Police are determined to be the international benchmark for international road policing said Acting Police Commissioner Steve Long on the release of the "Road Policing Strategy 2001 –2006".
"This is not an unreasonable objective given that we have one police service for the whole country and a small population," said Acting Commissioner Long.
The Road Policing Strategy complements the Police strategic plan released recently and the Government’s 2010 Road Safety strategy.
"This is a clear signal that we are determined to make New Zealand one of the top performing countries in road policing, an area currently dominated by the Scandinavians and the UK."

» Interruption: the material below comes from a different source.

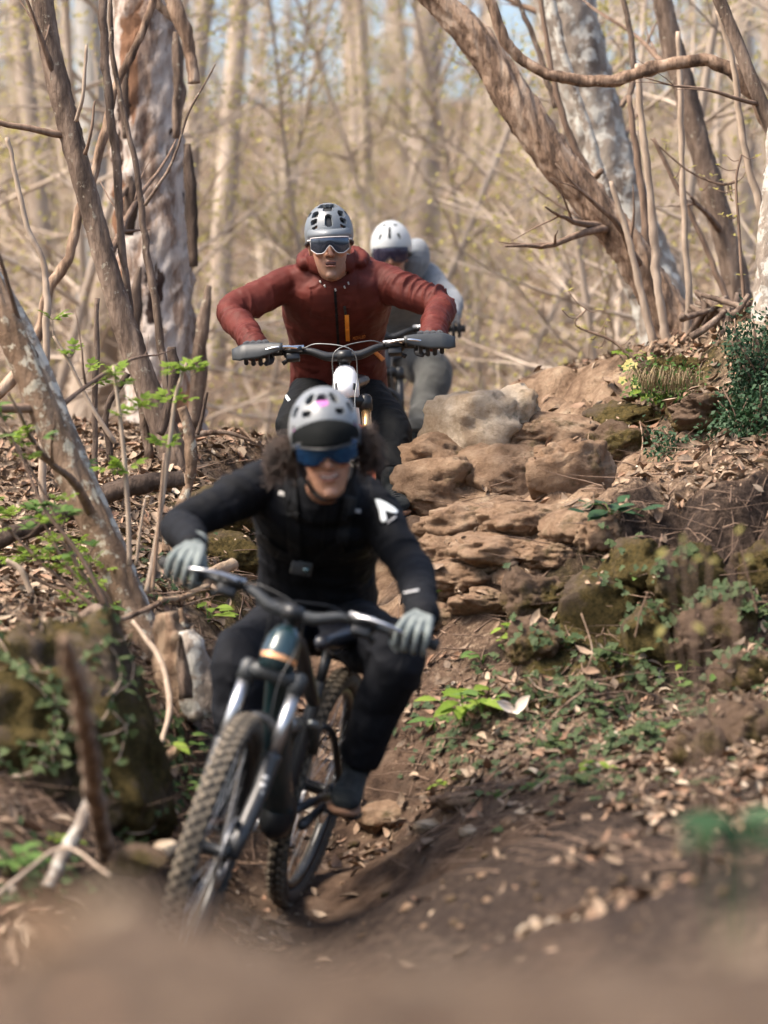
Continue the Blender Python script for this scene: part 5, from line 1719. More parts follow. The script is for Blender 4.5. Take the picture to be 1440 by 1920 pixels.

The strategy has four key focus areas:
Engineering
Education
Encouragement, and
Enforcement
"The objective of the focus areas is to secure an environment where people can use the roads with confidence, free from death and injury, damage or fear.
"Towards that end, Police will seek to improve the behaviour of all road users; reduce the level of road crime; make our roads safer; improve the safety of vehicles and involve the whole community in road safety.
"Police and other road safety agencies alone are unable to achieve road safety. Ultimately improvements can only come about through the behavioural change of individual drivers.
" A driver licence comes with responsibilities which should not be abused. The reality is that sometimes the privilege of holding a licence is abused and Police have the unenviable task of bringing drivers to account. We would be delighted if New Zealand drivers took determined action to avoid the pain of road trauma and lowered our workload as a by-product," said Acting Commissioner Long.